=== INSTRUCTION ===
Write out the lines from the top of the material through the line with "single_mats[key] = list", exactly and with nothing added.

=== RAW DATA ===
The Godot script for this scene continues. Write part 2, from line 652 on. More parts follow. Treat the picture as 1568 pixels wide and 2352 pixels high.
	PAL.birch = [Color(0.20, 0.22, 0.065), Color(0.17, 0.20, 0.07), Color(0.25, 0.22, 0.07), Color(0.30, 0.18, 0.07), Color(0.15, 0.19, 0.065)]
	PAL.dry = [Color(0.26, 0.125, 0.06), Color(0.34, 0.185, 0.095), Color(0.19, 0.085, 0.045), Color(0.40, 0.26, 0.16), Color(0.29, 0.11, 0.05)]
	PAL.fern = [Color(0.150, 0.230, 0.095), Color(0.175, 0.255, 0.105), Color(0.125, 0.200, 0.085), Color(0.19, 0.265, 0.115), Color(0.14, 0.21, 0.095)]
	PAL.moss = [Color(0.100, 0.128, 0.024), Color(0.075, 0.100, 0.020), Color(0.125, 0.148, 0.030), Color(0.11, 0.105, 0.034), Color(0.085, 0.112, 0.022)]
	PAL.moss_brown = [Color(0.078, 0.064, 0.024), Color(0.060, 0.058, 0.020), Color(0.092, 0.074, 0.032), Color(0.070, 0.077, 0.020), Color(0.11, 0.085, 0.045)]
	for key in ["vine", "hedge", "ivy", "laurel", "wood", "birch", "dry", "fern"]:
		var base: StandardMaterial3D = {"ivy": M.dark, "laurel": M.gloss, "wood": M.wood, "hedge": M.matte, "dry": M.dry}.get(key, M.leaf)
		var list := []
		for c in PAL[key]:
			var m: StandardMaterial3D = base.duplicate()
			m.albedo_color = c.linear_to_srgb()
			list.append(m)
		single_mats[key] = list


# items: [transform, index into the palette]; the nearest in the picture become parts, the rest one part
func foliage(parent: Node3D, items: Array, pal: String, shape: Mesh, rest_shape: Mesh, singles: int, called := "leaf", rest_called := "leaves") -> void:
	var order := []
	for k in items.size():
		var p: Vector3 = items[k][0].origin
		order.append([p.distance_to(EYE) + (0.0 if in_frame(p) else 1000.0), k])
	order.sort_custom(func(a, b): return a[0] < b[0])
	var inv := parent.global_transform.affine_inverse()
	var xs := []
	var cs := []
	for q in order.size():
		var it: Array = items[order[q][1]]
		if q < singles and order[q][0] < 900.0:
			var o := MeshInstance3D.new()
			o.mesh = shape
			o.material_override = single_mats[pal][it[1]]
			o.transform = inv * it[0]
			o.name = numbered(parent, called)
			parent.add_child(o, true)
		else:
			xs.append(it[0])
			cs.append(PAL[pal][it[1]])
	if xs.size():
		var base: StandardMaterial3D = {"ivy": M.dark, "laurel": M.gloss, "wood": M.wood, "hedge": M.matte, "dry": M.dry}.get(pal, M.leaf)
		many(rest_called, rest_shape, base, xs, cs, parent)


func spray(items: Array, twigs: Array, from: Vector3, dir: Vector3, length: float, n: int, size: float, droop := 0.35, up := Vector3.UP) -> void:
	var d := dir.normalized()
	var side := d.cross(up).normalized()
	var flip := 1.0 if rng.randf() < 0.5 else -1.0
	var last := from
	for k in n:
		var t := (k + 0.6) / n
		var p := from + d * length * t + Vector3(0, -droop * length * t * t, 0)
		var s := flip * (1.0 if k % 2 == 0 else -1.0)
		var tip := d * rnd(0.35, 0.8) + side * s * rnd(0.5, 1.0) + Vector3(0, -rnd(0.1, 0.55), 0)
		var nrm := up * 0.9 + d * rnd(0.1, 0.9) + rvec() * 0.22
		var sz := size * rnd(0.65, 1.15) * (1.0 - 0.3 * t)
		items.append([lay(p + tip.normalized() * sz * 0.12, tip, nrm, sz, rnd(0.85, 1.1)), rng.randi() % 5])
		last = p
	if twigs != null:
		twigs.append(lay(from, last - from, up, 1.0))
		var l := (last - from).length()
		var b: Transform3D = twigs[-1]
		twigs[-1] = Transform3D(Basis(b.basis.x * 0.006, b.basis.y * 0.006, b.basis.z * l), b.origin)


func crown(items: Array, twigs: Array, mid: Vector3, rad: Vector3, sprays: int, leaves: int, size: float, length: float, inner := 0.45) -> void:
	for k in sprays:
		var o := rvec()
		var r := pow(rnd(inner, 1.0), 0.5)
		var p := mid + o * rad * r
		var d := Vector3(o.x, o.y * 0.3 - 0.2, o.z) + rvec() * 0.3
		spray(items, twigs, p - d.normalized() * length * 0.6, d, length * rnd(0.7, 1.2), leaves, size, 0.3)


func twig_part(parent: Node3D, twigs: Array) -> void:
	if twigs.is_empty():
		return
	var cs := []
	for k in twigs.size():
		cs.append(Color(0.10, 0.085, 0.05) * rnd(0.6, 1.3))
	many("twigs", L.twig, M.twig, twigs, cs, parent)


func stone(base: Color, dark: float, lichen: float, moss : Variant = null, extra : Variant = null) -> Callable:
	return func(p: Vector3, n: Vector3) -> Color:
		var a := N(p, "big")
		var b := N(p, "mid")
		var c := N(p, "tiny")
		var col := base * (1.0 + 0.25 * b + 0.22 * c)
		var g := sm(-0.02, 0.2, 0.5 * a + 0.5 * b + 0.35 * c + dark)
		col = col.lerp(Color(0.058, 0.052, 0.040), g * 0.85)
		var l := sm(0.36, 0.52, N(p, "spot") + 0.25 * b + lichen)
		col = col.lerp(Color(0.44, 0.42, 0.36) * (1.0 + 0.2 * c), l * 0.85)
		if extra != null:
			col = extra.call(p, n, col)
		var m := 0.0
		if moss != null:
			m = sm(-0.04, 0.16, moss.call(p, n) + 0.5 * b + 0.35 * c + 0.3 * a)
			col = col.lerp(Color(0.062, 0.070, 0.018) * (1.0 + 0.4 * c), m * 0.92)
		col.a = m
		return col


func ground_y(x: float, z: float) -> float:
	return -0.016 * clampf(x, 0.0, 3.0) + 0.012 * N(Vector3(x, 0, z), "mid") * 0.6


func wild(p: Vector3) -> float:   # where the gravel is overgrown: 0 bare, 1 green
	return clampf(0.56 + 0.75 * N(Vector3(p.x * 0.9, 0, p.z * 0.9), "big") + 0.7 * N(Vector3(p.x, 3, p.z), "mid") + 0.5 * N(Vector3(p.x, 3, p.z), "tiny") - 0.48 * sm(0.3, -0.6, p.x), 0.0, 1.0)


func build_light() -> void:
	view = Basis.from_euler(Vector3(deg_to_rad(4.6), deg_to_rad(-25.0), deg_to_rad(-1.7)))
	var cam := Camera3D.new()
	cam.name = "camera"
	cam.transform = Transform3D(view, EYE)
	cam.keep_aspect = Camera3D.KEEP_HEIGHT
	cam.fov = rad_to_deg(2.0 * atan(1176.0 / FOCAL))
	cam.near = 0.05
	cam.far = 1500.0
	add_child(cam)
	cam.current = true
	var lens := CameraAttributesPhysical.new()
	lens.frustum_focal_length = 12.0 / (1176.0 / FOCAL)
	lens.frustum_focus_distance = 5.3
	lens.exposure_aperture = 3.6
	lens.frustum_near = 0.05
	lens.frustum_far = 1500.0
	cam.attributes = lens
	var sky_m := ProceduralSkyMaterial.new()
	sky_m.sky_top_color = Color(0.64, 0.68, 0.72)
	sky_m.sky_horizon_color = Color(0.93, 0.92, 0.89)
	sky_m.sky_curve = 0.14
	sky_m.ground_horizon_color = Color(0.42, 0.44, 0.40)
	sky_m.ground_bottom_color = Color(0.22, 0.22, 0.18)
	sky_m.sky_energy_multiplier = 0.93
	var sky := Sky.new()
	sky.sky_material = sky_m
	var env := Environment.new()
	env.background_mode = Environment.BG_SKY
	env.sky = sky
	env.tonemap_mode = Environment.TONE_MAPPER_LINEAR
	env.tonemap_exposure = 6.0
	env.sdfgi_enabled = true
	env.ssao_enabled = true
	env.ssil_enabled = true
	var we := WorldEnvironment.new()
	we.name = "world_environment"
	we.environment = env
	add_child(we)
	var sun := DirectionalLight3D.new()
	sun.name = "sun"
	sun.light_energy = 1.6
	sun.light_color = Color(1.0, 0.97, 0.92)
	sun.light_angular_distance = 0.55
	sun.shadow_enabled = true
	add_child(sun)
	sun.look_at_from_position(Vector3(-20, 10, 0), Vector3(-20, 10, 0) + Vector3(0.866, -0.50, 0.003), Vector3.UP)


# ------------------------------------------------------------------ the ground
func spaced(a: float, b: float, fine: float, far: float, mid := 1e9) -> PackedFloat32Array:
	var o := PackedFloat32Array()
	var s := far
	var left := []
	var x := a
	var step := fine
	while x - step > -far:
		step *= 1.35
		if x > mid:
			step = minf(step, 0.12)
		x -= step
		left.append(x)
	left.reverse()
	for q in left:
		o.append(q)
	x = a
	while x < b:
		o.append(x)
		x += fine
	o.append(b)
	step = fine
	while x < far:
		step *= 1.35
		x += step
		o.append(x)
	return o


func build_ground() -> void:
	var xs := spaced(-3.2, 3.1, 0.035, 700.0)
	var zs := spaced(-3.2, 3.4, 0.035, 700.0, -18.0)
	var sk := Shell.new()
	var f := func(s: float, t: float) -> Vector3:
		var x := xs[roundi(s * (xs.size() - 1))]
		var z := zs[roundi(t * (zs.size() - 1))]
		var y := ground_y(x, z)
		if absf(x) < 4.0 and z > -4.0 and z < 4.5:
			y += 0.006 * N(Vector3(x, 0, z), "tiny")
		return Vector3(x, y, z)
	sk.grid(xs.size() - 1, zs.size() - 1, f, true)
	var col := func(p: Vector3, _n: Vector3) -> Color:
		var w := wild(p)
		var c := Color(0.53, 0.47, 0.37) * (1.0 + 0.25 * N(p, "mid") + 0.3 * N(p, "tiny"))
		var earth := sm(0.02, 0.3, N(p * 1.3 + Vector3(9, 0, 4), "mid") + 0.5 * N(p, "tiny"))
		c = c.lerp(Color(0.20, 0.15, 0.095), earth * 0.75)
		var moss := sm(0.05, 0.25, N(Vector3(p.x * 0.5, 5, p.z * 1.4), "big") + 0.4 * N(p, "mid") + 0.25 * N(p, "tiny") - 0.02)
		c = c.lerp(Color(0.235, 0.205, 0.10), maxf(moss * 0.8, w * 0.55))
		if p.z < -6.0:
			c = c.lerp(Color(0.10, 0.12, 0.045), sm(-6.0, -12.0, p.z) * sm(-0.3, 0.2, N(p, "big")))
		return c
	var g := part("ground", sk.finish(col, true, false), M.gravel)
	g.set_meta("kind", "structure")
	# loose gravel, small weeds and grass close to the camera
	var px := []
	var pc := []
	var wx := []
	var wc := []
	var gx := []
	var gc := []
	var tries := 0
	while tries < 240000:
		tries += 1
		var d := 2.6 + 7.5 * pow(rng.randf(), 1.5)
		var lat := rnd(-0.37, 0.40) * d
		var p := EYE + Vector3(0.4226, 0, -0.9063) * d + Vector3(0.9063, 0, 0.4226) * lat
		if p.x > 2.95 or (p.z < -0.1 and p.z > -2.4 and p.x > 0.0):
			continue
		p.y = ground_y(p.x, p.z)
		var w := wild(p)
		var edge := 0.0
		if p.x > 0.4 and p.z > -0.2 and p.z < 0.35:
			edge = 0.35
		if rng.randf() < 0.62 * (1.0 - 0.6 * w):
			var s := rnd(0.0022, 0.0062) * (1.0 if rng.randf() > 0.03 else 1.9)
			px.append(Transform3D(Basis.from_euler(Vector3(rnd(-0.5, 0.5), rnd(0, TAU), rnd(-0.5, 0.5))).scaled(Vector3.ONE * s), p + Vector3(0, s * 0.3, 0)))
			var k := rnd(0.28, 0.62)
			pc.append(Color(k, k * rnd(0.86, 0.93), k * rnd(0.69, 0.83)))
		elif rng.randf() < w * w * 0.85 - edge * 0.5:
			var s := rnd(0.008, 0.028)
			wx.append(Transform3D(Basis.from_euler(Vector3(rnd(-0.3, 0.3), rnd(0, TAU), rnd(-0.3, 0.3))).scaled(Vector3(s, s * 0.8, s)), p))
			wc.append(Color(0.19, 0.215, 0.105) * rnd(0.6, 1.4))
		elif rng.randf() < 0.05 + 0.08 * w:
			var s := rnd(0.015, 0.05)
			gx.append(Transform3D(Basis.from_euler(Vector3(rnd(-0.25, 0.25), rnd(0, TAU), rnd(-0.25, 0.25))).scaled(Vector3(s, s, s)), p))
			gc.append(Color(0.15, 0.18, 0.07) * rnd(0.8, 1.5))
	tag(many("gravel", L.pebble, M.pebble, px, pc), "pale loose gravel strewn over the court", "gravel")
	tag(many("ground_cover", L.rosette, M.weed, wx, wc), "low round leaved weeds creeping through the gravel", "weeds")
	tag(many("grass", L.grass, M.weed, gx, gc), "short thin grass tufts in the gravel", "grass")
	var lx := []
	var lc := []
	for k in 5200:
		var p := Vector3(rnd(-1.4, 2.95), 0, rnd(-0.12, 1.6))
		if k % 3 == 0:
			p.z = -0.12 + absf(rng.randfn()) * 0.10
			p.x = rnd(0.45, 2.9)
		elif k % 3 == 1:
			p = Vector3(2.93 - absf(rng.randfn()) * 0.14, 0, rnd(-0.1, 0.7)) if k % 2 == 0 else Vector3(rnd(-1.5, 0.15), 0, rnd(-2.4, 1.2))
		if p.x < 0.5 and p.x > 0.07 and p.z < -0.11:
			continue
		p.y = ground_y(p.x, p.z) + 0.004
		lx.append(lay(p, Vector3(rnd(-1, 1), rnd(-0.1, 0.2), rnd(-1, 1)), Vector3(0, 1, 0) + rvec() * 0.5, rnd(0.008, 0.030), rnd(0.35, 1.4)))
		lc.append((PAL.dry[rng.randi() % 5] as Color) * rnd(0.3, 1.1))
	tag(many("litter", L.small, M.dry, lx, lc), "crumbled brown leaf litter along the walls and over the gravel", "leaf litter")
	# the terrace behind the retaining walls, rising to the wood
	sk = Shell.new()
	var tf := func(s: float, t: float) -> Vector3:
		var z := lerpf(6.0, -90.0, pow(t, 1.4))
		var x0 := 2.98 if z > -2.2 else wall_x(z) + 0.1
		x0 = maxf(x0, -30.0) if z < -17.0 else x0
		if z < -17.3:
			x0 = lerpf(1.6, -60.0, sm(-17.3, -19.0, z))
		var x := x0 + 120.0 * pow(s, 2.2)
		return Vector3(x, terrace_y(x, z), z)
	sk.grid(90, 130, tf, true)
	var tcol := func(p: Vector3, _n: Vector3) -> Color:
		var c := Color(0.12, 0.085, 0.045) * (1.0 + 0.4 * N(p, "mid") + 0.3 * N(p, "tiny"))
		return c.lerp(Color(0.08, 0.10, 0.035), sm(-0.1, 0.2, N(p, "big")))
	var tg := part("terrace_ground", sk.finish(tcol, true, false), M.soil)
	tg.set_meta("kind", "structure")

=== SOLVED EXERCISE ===
The Godot script for this scene continues. Write part 2, from line 652 on. More parts follow. Treat the picture as 1568 pixels wide and 2352 pixels high.
	PAL.birch = [Color(0.20, 0.22, 0.065), Color(0.17, 0.20, 0.07), Color(0.25, 0.22, 0.07), Color(0.30, 0.18, 0.07), Color(0.15, 0.19, 0.065)]
	PAL.dry = [Color(0.26, 0.125, 0.06), Color(0.34, 0.185, 0.095), Color(0.19, 0.085, 0.045), Color(0.40, 0.26, 0.16), Color(0.29, 0.11, 0.05)]
	PAL.fern = [Color(0.150, 0.230, 0.095), Color(0.175, 0.255, 0.105), Color(0.125, 0.200, 0.085), Color(0.19, 0.265, 0.115), Color(0.14, 0.21, 0.095)]
	PAL.moss = [Color(0.100, 0.128, 0.024), Color(0.075, 0.100, 0.020), Color(0.125, 0.148, 0.030), Color(0.11, 0.105, 0.034), Color(0.085, 0.112, 0.022)]
	PAL.moss_brown = [Color(0.078, 0.064, 0.024), Color(0.060, 0.058, 0.020), Color(0.092, 0.074, 0.032), Color(0.070, 0.077, 0.020), Color(0.11, 0.085, 0.045)]
	for key in ["vine", "hedge", "ivy", "laurel", "wood", "birch", "dry", "fern"]:
		var base: StandardMaterial3D = {"ivy": M.dark, "laurel": M.gloss, "wood": M.wood, "hedge": M.matte, "dry": M.dry}.get(key, M.leaf)
		var list := []
		for c in PAL[key]:
			var m: StandardMaterial3D = base.duplicate()
			m.albedo_color = c.linear_to_srgb()
			list.append(m)
		single_mats[key] = list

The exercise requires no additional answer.